Demonstration of bad dialogue trees
This week's Zero Punctuation on Dark cleverly shows how bad some dialogue trees are (starting from 02:19) by treating options like hyperlinks rather than what the player's character would respond with.
http://www.escapistmagazine.com/videos/view/zero-punctuation/7823-Dark
http://www.escapistmagazine.com/videos/view/zero-punctuation/7823-Dark
Comments
I bring up Ultima 7's dialogue system because, based at least on that one video linked-to above, it seems similar to what is being described -- and yet I seem to recall that I liked the system in Ultima 7. It was quick, simple and elegant; perhaps not suited to a full adventure game focussing on character interaction, but apt to the gameplay in which it was set.
On the other end of the spectrum is the dialogue disc system in Mass Effect or Dragon Age 2, where you only select tone or general intent, and have the characters deliver a scripted convo based on that. At this point, I think that's the best fusion of the two ideals, although lacking in challenge from a conversations-as-puzzle-mechanic point of view.
Ideally you'd construct a convo yourself via such an interface and have a dialogue/speech synthesizer fill in the blanks and deliver it, or just use speech recognition, but that ain't happenin' no time soon.

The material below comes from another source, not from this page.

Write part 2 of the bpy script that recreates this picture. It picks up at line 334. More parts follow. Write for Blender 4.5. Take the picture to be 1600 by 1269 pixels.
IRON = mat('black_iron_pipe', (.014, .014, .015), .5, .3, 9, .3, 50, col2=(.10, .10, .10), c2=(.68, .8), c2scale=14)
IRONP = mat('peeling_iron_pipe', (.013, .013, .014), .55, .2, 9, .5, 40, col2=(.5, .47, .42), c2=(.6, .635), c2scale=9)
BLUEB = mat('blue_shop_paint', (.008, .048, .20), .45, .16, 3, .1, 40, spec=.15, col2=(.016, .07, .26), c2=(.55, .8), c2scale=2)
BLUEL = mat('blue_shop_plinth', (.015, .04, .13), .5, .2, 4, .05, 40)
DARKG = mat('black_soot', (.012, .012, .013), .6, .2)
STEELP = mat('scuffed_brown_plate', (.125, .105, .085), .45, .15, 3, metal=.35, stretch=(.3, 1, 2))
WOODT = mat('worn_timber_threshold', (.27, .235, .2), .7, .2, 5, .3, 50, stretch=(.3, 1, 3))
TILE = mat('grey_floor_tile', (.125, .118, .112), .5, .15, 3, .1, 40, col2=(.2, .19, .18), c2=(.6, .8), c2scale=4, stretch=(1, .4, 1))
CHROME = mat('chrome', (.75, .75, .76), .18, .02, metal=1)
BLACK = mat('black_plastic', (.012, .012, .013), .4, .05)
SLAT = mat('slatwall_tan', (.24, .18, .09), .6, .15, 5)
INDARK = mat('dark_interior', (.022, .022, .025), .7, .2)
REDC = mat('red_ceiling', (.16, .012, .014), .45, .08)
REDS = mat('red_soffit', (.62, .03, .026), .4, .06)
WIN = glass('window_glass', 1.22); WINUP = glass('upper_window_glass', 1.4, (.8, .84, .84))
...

For a character like the Avatar, I'm inclined to like the idea of leaving out the main character's speech entirely: the idea is to allow the player to project whatever character they want onto him.
For a work that includes a fleshed-out main character, then perhaps indeed what you describe from Mass Effect (which I'll confess that I haven't played, although I've seen screenshots of the dialogue interface, I believe) is a good idea.
As to constructing dialogue yourself, have you seen this video from Richard Garriott's Shroud of the Avatar? It's difficult to say quite how impressive it really is, but it looks rather well-done to me.